START DATASET EXTRACT

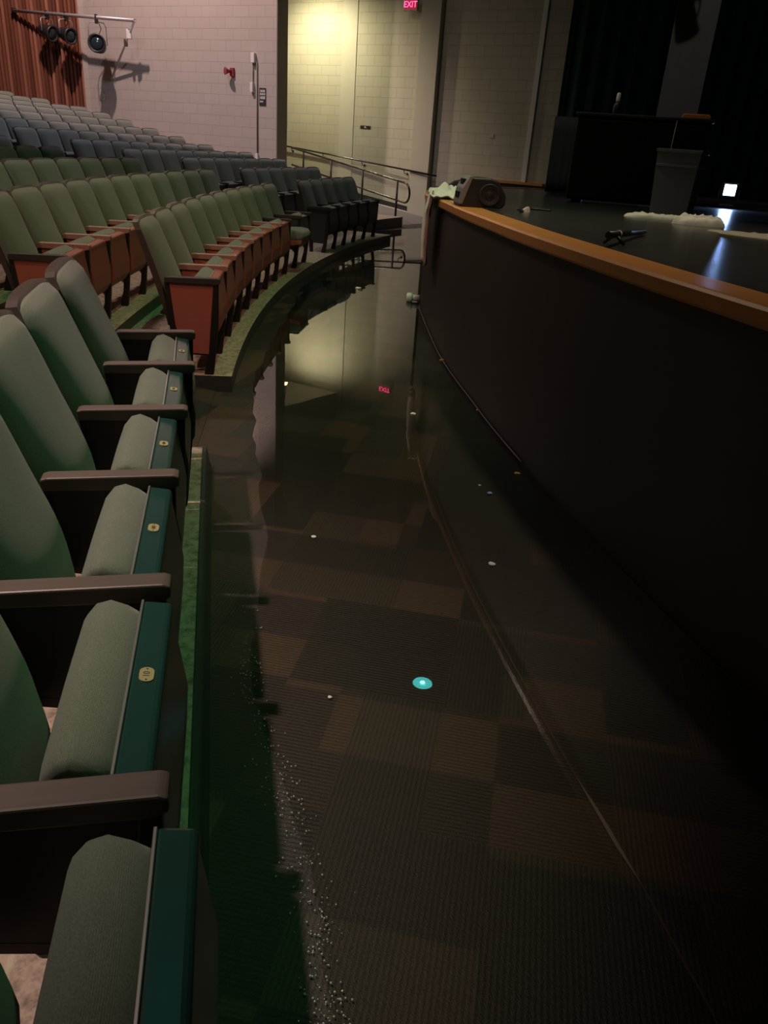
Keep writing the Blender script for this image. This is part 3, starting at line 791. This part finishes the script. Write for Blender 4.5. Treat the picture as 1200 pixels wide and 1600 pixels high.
# conduits and boxes
s = mount('conduit', 'thin vertical conduit running down the pink block wall from a white box', 'conduit', on_pink(-3.322), PN, 1.0)
mb = MB(); mb.tube([(0, -.02, .02), (0, -.02, 1.86)], .014, 8); mb.build('pipe', M['wallend'], s)
mb = MB(); mb.tube([(-.10, -.02, 1.42), (-.10, -.02, 1.86)], .010, 8); mb.build('pipe', M['wallend'], s)
mb = MB(); mb.box(-.115, -.03, -.08, 0, 1.84, 2.02, bev=.006); mb.build('box', M['white'], s)
mb = MB(); mb.box(-.03, .03, -.06, 0, -.02, .13, bev=.006); mb.build('outlet_box', M['white'], s)
mb = MB(); mb.box(-.15, -.08, -.07, 0, 1.30, 1.48, bev=.006); mb.build('pull_box', M['white'], s)
# notice
s = mount('notice_sign', 'small black notice with white lettering beside the conduit', 'sign', on_pink(-3.20), PN, 2.06)
mb = MB(); mb.box(-.085, .085, -.012, 0, 0, .33, bev=.003); mb.build('panel', M['signblack'], s)
mb = MB()
for r_, (za, zb) in enumerate(((.25, .295), (.195, .235), (.12, .175), (.06, .09))):
    for kx in range(5 if r_ < 3 else 3):
        x = -.060 + kx * .027; mb.box(x, x + .014 + .006 * ((kx + r_) % 2), -.014, -.011, za, zb)
mb.build('lettering', M['white'], s)
# round plate on wall in lamp shade
s = mount('round_cover', 'round cover plate low on the pink wall beside the slatted wall', 'cover', on_pink(-7.318), PN, 2.07)
mb = MB(); mb.lathe([(.10, 0), (.10, .02), (.075, .03), (.0, .03)], 24, Matrix.Rotation(PI / 2, 4, 'X')); mb.build('disc', M['block_pink'], s)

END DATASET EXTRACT

# WHAT YOU SHOULD DO
Print the complete listing exactly as it stands, without its pictures.

# RESULT BELOW
Keep writing the Blender script for this image. This is part 3, starting at line 791. This part finishes the script. Write for Blender 4.5. Treat the picture as 1200 pixels wide and 1600 pixels high.
# conduits and boxes
s = mount('conduit', 'thin vertical conduit running down the pink block wall from a white box', 'conduit', on_pink(-3.322), PN, 1.0)
mb = MB(); mb.tube([(0, -.02, .02), (0, -.02, 1.86)], .014, 8); mb.build('pipe', M['wallend'], s)
mb = MB(); mb.tube([(-.10, -.02, 1.42), (-.10, -.02, 1.86)], .010, 8); mb.build('pipe', M['wallend'], s)
mb = MB(); mb.box(-.115, -.03, -.08, 0, 1.84, 2.02, bev=.006); mb.build('box', M['white'], s)
mb = MB(); mb.box(-.03, .03, -.06, 0, -.02, .13, bev=.006); mb.build('outlet_box', M['white'], s)
mb = MB(); mb.box(-.15, -.08, -.07, 0, 1.30, 1.48, bev=.006); mb.build('pull_box', M['white'], s)
# notice
s = mount('notice_sign', 'small black notice with white lettering beside the conduit', 'sign', on_pink(-3.20), PN, 2.06)
mb = MB(); mb.box(-.085, .085, -.012, 0, 0, .33, bev=.003); mb.build('panel', M['signblack'], s)
mb = MB()
for r_, (za, zb) in enumerate(((.25, .295), (.195, .235), (.12, .175), (.06, .09))):
    for kx in range(5 if r_ < 3 else 3):
        x = -.060 + kx * .027; mb.box(x, x + .014 + .006 * ((kx + r_) % 2), -.014, -.011, za, zb)
mb.build('lettering', M['white'], s)
# round plate on wall in lamp shade
s = mount('round_cover', 'round cover plate low on the pink wall beside the slatted wall', 'cover', on_pink(-7.318), PN, 2.07)
mb = MB(); mb.lathe([(.10, 0), (.10, .02), (.075, .03), (.0, .03)], 24, Matrix.Rotation(PI / 2, 4, 'X')); mb.build('disc', M['block_pink'], s)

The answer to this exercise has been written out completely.